Wednesday, February 22, 2012

To find your calling, forget about passion! (huh?)

So this post wins for the most counter-intuitive title. I named it in honor of a fascinating little Harvard Business School blog post entitled "To Find Happiness, Forget About Passion" by Oliver Segovia. You can read it here.

When I first saw that title, I thought "oh, this is wrong!" But Segovia actually gets it absolutely right. His point (and you should read it for yourself) is that the world indoctrinates us to just follow our dreams, but then we sometimes find out that our dreams don't make us any money, or even get us a job (think of the starving artist syndrome).

Segovia argues that the key to happiness isn't prioritizing your own dreams, but rather finding a need that you can fill. Basically, he says we're getting it backwards when we put passion before service. That turns out to be a hollow passion. If, however, we put our passion INTO service... well, that's sustainable passion, and a recipe for professional happiness.

This argument is actually a page straight out of the Protestant Reformation. John Calvin taught that you find your calling in life by discovering your gifts and talents (he might have used the word "passion" if he was writing today), and then by identifying where they are needed. My favorite Calvin quote is this: “For as God bestows any ability or gift upon any of us, he binds us to such as have need of us and as we are able to help.” (Sermons of M. John Calvin upon the Epistle of Saint Paul to the Galatians, 1574; p. 307). 
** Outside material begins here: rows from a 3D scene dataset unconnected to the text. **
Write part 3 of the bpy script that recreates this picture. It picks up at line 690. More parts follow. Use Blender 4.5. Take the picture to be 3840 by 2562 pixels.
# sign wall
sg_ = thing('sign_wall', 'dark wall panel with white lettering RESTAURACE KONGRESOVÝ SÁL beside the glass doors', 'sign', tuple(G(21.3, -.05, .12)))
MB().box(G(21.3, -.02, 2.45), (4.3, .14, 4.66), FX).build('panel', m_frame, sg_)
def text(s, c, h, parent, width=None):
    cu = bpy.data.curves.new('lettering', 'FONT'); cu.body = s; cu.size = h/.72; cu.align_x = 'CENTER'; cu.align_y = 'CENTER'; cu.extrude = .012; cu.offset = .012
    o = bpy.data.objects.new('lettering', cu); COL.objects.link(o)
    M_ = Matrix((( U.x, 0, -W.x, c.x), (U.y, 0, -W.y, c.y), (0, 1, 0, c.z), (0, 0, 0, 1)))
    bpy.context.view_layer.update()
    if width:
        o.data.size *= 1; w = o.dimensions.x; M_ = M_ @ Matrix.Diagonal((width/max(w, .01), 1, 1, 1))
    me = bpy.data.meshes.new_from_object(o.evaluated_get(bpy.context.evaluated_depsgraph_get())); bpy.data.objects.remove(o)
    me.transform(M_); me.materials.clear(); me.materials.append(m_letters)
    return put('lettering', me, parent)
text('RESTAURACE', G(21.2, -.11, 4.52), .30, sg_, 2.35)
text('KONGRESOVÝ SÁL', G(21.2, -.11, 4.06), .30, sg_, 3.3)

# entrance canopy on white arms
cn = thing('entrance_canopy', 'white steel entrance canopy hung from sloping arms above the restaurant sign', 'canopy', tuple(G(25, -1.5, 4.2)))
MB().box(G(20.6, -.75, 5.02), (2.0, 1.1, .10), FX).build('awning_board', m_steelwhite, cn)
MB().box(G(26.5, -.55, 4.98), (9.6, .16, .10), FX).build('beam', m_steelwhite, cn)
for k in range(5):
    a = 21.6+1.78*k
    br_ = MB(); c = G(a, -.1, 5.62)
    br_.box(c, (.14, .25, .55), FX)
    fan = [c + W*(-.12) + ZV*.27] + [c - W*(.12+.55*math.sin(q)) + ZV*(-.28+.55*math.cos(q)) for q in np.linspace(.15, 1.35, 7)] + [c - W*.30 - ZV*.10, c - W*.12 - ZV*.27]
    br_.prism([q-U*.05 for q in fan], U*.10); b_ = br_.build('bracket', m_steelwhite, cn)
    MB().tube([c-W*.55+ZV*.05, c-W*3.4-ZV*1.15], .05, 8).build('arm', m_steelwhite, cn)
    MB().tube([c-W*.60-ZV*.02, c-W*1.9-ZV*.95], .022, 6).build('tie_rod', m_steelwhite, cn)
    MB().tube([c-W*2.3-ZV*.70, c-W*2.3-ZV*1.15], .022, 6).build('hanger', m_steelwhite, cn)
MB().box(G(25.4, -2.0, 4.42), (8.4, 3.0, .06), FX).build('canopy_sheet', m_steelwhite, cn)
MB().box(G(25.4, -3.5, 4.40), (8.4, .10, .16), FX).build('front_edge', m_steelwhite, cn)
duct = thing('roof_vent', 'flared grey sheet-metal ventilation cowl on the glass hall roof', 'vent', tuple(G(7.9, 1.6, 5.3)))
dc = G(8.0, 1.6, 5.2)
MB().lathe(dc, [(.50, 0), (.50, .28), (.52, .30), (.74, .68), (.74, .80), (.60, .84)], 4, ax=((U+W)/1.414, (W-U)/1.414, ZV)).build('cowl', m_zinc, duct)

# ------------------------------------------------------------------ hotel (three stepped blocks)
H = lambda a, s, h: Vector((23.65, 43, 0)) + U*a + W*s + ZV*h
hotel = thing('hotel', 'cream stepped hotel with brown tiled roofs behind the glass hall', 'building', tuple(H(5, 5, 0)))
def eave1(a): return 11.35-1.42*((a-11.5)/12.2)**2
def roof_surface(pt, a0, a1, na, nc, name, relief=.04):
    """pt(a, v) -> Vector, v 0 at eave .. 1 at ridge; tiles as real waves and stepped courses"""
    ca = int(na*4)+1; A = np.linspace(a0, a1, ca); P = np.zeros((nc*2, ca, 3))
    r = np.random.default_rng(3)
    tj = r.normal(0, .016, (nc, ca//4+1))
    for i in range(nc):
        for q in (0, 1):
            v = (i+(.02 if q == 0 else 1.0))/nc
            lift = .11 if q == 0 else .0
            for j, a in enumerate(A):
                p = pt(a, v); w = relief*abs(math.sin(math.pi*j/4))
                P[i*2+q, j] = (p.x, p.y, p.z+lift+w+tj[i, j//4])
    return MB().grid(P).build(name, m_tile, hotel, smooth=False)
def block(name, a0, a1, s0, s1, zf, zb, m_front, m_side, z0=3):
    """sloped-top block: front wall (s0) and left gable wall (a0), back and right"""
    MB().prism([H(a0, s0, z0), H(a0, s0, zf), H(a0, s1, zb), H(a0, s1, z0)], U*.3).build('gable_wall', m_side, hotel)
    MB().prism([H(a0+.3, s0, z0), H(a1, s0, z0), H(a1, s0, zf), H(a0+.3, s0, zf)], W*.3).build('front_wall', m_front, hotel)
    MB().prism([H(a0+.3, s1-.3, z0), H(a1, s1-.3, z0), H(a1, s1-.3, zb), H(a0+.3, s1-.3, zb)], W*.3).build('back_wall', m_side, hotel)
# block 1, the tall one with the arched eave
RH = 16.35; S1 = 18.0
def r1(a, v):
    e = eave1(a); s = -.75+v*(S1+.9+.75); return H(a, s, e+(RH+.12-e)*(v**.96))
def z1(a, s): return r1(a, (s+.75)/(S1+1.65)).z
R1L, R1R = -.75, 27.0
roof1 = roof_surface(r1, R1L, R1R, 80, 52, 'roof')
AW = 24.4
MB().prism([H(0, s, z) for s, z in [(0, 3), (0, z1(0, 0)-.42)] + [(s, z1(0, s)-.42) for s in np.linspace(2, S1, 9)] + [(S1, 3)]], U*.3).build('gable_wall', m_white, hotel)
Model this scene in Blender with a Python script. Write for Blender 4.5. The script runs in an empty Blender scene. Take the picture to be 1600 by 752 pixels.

I love the notion of our talents "binding" us to other people. Having a passion is actually a responsibility -- an obligation to give your best to the world. As we rush off to pursue our dreams, let's stop first and give some good hard thought to who needs them. You are much more likely to make a living if you do. 

Tuesday, February 7, 2012

How to Work Beautifully

I mentioned in my last post that I have been studying voice lately to stretch myself. My amazing voice teacher, Kathryn Little, said something in a lesson a couple of weeks ago that rang all kinds of bells for me (she's full of wisdom). It's a principle that I believe has everything to do with finding meaning in our work.

Kathryn has been trying to convince me that my voice has natural beauty. I've found that tough to swallow. But a couple of weeks ago, in the middle of some soft legato exercises, she stopped me and said the following (reproduced verbatim from my recording of the session):

"OK, here's something to think about, because I know that this whole idea of your voice being beautiful is foreign to you and kind of embarrasses you a little bit... Um, instead of thinking about your voice, think about what your voice is doing to someone. If you could hug someone with your voice, if you could envelop someone with warmth and love, instead of 'oh, it's about my voice.' To give. To give to somebody else. Does that make sense?" 

It did. And when I started thinking about singing to express love for someone, the energy changed, the focus changed, and things flowed much more naturally. Maybe even a little bit - dare I say it? - beautifully.

There is a powerful principle here! I've discovered it with my teaching as well. When I walk into the classroom thinking "how can I get my students to like me today?," I'm never at my best. Instead, I've found that the recipe for success is to walk into the classroom thinking "how can I love my students today? What can I give?" I'm so much more effective on those days. And I'm a lot happier too. 

It's ironic. Finding meaning at work means forgetting about seeking it for yourself. Meaning comes as a by-product of serving others. And of course, that principle is true in every aspect of life, not just work.